Interesting post over on Stephane Dray’s blog on the topic of accuracy in historical fiction.
To me it’s an interesting point because I was just thinking about this the other day in regards to the adventure serial I’m writing for fun over on the KFAT website- The Inuyama Rebellion. That story (much like my Little Gou stories) is set during a historical period, and while I do actually know something about the period in which I’m writing, I tend to play fast and loose with some historical elements. A recent one in the Inuyama Rebellion was the creation of not just a new temple where one wasn’t, but a whole waterfall! Now I can sort’ve justify both by pointing out that temples came and went, and in the land of earthquakes and volcanic activity a waterfall coming or going isn’t a surprise either, but in the end I simply take the approach that history should be a backdrop and not a straightjacket. You should use what works for your story, and if you want to change things to suit the story, then do so, but at least do it in a way that entertains your readers!

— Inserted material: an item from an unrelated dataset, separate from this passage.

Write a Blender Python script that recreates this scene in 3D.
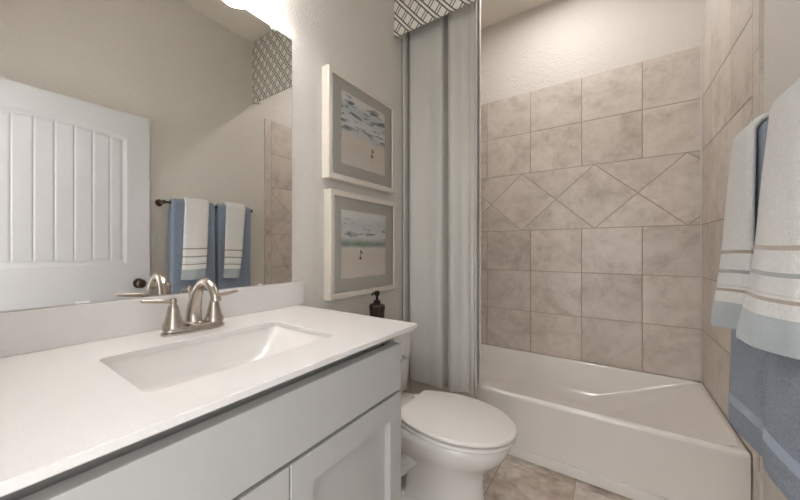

To that end, it’s helpful to identify the parties to the argument.
First, we have the readers and writers who believe historical fiction should not veer from the historical record for any purpose. I won’t call them purists, because that carries with it a value judgment, so I’ll call them chroniclers. They value fiction that won’t lead them to believe false things about history or force them to look things up to make sure it’s true. In a sense, they want their historical fiction to be a personalized and more intimate form of the biography. (More on that later.)
Another party to the dispute are a group that I’ll call the fantasists. They are the writers who use or abuse history to any purpose, and the readers who love them for it. You might have alternate history, like Harry Turtledove’s which imagines an entirely different world outcome if some key event changed. You have historical figures changed into vampires, like Janet Mullany’s Jane Austen or Maria Davahna Headley’s Cleopatra. You have Marion Zimmer Bradley and Diana Paxson turning legend into a type of pseudo-history in Mists of Avalon series and then there’s Guy Gavriel Kay, turning actual history into fantasy. Some of these stories hew very closely to history and of them are so wild and wooly that anything obviously goes. In some sense, novels at this extreme end of the spectrum are immune from criticism because they go so wrong that they’re right.
I think the important part is knowing where you’re deviating from real history, and when you do, tell the reader. A good example of this is in Conn Iggulden’s Genghis Khan series, where at the end of each book he discusses where and how he deviated from the real history (as far as that history is known). It’s important to add this information when your intended audience doesn’t already know about the history or culture you are depicting. Otherwise, the reader might think what the author has written is real history, or a true representation of a culture, when in fact that part was something the author changed or added.
I think “Eastern Fantasy” is particularly problematic in this respect, since the general reader won’t know which parts are based on real history/culture and which parts are fantasy. It’s not so bad with Western Fantasy like Lord of the Rings or the Wheel of Time, since that’s based on Medieval Europe, which all Westerners have a basic understanding/foundation of. So if a castle is mentioned, everyone will get a basic image in their heads, but if one doesn’t know the culture or history a work is based off of, then they won’t have that shared knowledge to guide them.